Al Quds added that recent remarks by Rice went in that direction, as she focused on the necessity of coordination between the Palestinian Authority (PA) and the Israeli government with regards to evacuating settlements and making the arrangements for a smooth and easy pullout and handover of the evacuated areas to the Palestinians.

However, some political analysts have expressed disappointment at Rice's remarks.

Palestinian columnist Abdel Qader Hammad wrote in his June 20 editorial in Al Hayat Al Jadida that Rice "didn't bring any new developments, and didn't say anything other than what President [Mahmoud] Abbas had already heard during his recent visit to the White House".

Indeed, Rice devoted a large part of her share of the joint press conference with Abbas in Ramallah to the coordination of the Israeli plan, considering mutual cooperation a crucial step that would affect the future of the entire political process.

After her meeting with Rice, Palestinian legislator Hanan Ashrawi said that "what we demand of the United States is to show political will and an ability to confront Israel, and to prove that it is capable of going ahead with its declared political agenda with regards to ending the [Israeli] occupation and establishing the Palestinian state".

"The issue is not what happens before or after the withdrawal, because I'm not convinced in principle of the withdrawal from Gaza Strip," Ashrawi declared.

"There are dozens of unanswered questions by the Israelis, including whether the withdrawal would be complete, whether Gaza would turn into one big jail, and whether Israel would maintain control of our air space and regional waters," she added.

According to the 1993 Oslo Accords, which gave rise to the interim PA, Israel maintains control of the borders of the Gaza Strip and its airspace.

Palestinians fear that they would be locked inside this narrow coastal strip of land and many have called for reopening Gaza's international airport and the safe passage between Gaza and the West Bank after Israel disengages.

Hani Habib, a columnist at Al Ayyam newspaper, commented that "having these issues unsolved and stuck means that Israel will turn Gaza into a big jail, and this in itself is considered a compromise to the unity of the 1967-occupied territories and the unity of the people.

"By limiting the center of the [Palestinian] Authority only to Gaza, thus defining it to be the Palestinian state, the cantons that would be created in the West Bank will become supplementary to that state," Habib continued.

Habib added that Israel viewed the negotiated solutions as effectively dead, and what it was trying to impose was a unilateral Israeli solution implemented over several stages and long periods of time.

"The question that is raised now is: under these circumstances, what might happen after the implementation of the disengagement plan?
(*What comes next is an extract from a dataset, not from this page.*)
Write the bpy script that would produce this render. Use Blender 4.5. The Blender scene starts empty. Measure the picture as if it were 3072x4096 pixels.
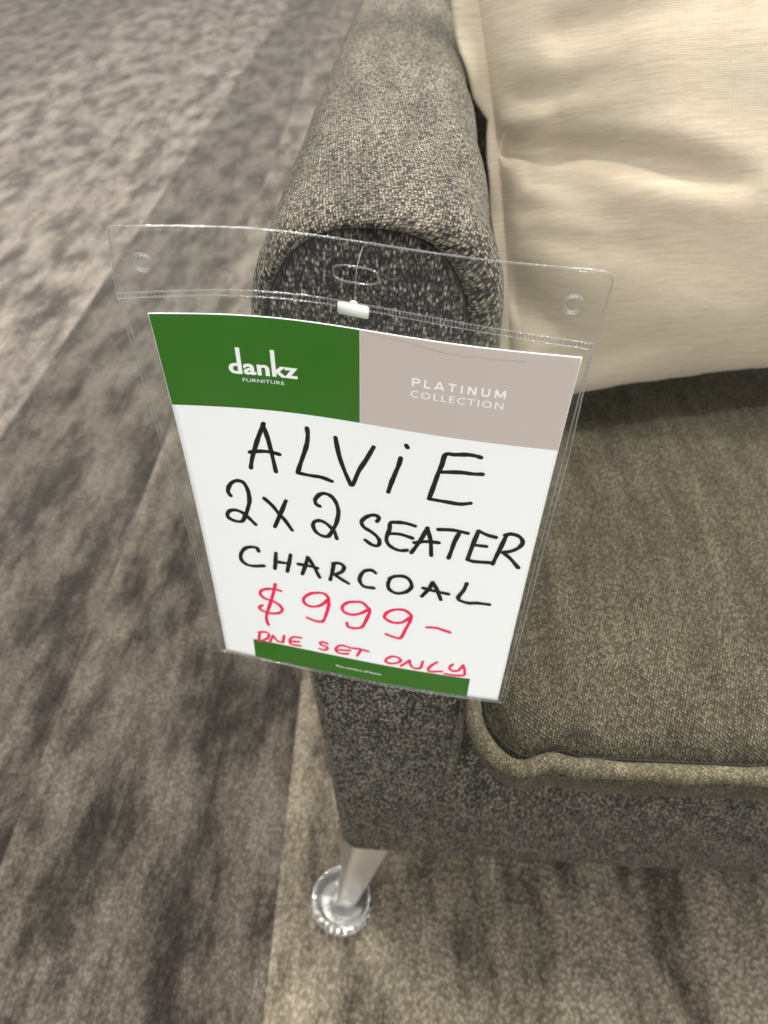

That is, of course, if it was implemented!"

Habib further argued that in the best case scenario, Israeli Prime Minister Ariel Sharon would present another unilateral disengagement plan in the West Bank, but only after expanding the Jewish settlements there and joining the larger settlement blocs into Israel, coupled with the continuous construction of the separation barrier, which would effectively create new facts on the ground.

Sharon has said that the road map plan might not witness any progress unless the PA disarmed militant Palestinian factions and destroyed their infrastructures.

Palestinian officials, on the other hand, have declared that such a step would neither be possible nor acceptable, preferring to incorporate the militants into their security services, which have been weakened by five years of Israeli targeting and destruction.